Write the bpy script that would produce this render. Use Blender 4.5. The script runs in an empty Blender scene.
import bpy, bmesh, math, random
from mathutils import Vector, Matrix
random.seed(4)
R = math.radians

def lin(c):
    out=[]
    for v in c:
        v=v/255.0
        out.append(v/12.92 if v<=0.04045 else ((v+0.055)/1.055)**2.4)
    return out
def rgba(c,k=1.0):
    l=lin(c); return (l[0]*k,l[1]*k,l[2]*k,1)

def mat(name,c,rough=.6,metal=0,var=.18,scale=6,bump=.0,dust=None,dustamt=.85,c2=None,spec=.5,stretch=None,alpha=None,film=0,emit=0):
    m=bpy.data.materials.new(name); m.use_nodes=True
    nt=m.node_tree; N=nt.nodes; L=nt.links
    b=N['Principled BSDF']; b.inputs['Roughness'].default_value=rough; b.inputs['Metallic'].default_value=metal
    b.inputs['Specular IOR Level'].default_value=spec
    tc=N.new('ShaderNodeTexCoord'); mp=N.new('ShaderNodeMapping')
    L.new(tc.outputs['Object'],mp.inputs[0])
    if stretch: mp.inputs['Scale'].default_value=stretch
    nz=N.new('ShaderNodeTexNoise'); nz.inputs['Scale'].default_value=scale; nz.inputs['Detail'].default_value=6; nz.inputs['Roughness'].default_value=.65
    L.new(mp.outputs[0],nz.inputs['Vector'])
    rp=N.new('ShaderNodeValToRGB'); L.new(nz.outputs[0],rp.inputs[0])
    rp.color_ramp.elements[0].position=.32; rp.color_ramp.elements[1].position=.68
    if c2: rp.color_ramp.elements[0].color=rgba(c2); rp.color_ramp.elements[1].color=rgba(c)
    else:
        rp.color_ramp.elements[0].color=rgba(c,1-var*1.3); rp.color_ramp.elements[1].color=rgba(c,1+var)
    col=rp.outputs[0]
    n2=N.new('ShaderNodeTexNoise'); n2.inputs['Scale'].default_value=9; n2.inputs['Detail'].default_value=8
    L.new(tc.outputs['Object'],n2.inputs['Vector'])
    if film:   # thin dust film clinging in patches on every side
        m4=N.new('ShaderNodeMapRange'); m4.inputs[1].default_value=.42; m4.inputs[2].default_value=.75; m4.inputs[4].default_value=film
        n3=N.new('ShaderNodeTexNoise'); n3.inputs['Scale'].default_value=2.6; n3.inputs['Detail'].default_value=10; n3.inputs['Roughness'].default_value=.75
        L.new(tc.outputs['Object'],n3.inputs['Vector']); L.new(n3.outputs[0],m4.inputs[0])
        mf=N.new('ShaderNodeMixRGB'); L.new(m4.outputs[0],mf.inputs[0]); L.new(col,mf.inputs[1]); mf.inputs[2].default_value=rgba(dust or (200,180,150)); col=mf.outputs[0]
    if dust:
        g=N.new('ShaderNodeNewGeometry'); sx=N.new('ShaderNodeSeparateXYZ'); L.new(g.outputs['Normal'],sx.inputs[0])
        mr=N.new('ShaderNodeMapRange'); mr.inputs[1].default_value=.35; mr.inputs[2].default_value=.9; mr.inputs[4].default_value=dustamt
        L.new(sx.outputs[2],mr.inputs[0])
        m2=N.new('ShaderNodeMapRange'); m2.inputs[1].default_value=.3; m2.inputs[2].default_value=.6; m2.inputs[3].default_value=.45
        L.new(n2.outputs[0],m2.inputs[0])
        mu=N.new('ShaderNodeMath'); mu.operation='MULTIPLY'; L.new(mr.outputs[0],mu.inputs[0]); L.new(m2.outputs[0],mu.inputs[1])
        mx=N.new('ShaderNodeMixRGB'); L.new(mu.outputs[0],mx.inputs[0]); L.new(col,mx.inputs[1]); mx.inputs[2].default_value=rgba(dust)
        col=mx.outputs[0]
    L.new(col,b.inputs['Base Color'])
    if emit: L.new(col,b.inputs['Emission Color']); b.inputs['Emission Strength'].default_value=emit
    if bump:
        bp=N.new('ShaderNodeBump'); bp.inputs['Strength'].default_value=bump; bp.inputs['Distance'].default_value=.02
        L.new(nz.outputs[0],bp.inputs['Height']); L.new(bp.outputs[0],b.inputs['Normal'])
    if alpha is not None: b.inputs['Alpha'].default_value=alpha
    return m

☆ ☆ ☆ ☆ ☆

__To do__:
Please return the data above exactly as given.

__Task answer__:
Write the bpy script that would produce this render. Use Blender 4.5. The script runs in an empty Blender scene.
import bpy, bmesh, math, random
from mathutils import Vector, Matrix
random.seed(4)
R = math.radians

def lin(c):
    out=[]
    for v in c:
        v=v/255.0
        out.append(v/12.92 if v<=0.04045 else ((v+0.055)/1.055)**2.4)
    return out
def rgba(c,k=1.0):
    l=lin(c); return (l[0]*k,l[1]*k,l[2]*k,1)

def mat(name,c,rough=.6,metal=0,var=.18,scale=6,bump=.0,dust=None,dustamt=.85,c2=None,spec=.5,stretch=None,alpha=None,film=0,emit=0):
    m=bpy.data.materials.new(name); m.use_nodes=True
    nt=m.node_tree; N=nt.nodes; L=nt.links
    b=N['Principled BSDF']; b.inputs['Roughness'].default_value=rough; b.inputs['Metallic'].default_value=metal
    b.inputs['Specular IOR Level'].default_value=spec
    tc=N.new('ShaderNodeTexCoord'); mp=N.new('ShaderNodeMapping')
    L.new(tc.outputs['Object'],mp.inputs[0])
    if stretch: mp.inputs['Scale'].default_value=stretch
    nz=N.new('ShaderNodeTexNoise'); nz.inputs['Scale'].default_value=scale; nz.inputs['Detail'].default_value=6; nz.inputs['Roughness'].default_value=.65
    L.new(mp.outputs[0],nz.inputs['Vector'])
    rp=N.new('ShaderNodeValToRGB'); L.new(nz.outputs[0],rp.inputs[0])
    rp.color_ramp.elements[0].position=.32; rp.color_ramp.elements[1].position=.68
    if c2: rp.color_ramp.elements[0].color=rgba(c2); rp.color_ramp.elements[1].color=rgba(c)
    else:
        rp.color_ramp.elements[0].color=rgba(c,1-var*1.3); rp.color_ramp.elements[1].color=rgba(c,1+var)
    col=rp.outputs[0]
    n2=N.new('ShaderNodeTexNoise'); n2.inputs['Scale'].default_value=9; n2.inputs['Detail'].default_value=8
    L.new(tc.outputs['Object'],n2.inputs['Vector'])
    if film:   # thin dust film clinging in patches on every side
        m4=N.new('ShaderNodeMapRange'); m4.inputs[1].default_value=.42; m4.inputs[2].default_value=.75; m4.inputs[4].default_value=film
        n3=N.new('ShaderNodeTexNoise'); n3.inputs['Scale'].default_value=2.6; n3.inputs['Detail'].default_value=10; n3.inputs['Roughness'].default_value=.75
        L.new(tc.outputs['Object'],n3.inputs['Vector']); L.new(n3.outputs[0],m4.inputs[0])
        mf=N.new('ShaderNodeMixRGB'); L.new(m4.outputs[0],mf.inputs[0]); L.new(col,mf.inputs[1]); mf.inputs[2].default_value=rgba(dust or (200,180,150)); col=mf.outputs[0]
    if dust:
        g=N.new('ShaderNodeNewGeometry'); sx=N.new('ShaderNodeSeparateXYZ'); L.new(g.outputs['Normal'],sx.inputs[0])
        mr=N.new('ShaderNodeMapRange'); mr.inputs[1].default_value=.35; mr.inputs[2].default_value=.9; mr.inputs[4].default_value=dustamt
        L.new(sx.outputs[2],mr.inputs[0])
        m2=N.new('ShaderNodeMapRange'); m2.inputs[1].default_value=.3; m2.inputs[2].default_value=.6; m2.inputs[3].default_value=.45
        L.new(n2.outputs[0],m2.inputs[0])
        mu=N.new('ShaderNodeMath'); mu.operation='MULTIPLY'; L.new(mr.outputs[0],mu.inputs[0]); L.new(m2.outputs[0],mu.inputs[1])
        mx=N.new('ShaderNodeMixRGB'); L.new(mu.outputs[0],mx.inputs[0]); L.new(col,mx.inputs[1]); mx.inputs[2].default_value=rgba(dust)
        col=mx.outputs[0]
    L.new(col,b.inputs['Base Color'])
    if emit: L.new(col,b.inputs['Emission Color']); b.inputs['Emission Strength'].default_value=emit
    if bump:
        bp=N.new('ShaderNodeBump'); bp.inputs['Strength'].default_value=bump; bp.inputs['Distance'].default_value=.02
        L.new(nz.outputs[0],bp.inputs['Height']); L.new(bp.outputs[0],b.inputs['Normal'])
    if alpha is not None: b.inputs['Alpha'].default_value=alpha
    return m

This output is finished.